The BoE says safer banks will find it cheaper to raise funds, and that large banks that operate with dangerously low levels of capital effectively receive a public subsidy because investors think taxpayers will step in to stop them failing.

Under the BoE’s rules, banks considered systemically important, so big that their failure could trigger a financial crisis — HSBC, Barclays, RBS and Standard Chartered — will need to hold extra capital and phase in the improvement before 2019.

The surcharge will be based on how systemically important they are ranked by the Financial Stability Board, an international body which is based in Basel, Switzerland and currently chaired by Carney.

The BoE’s proposals are now up for review by Britain’s finance ministry, which will consult with the banks affected.

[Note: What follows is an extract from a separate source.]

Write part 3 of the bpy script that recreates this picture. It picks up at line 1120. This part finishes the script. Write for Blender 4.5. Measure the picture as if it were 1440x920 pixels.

Leverage is of most concern for Barclays among the listed banks, and it could need to speed up the sale of assets, further shrink its investment bank, or constrain its dividends to meet a much higher target, analysts said.

Barclays’ leverage ratio was 3.5% at the end of September, up from 2.1% at the end of 2012, which left it needing to raise 6bn pounds ($9.6bn) from shareholders in June 2013 when the Britain’s Prudential Regulation Authority said banks must hold at least 3%.

Barclays said yesterday it was “very confident” it would meet the rules laid out.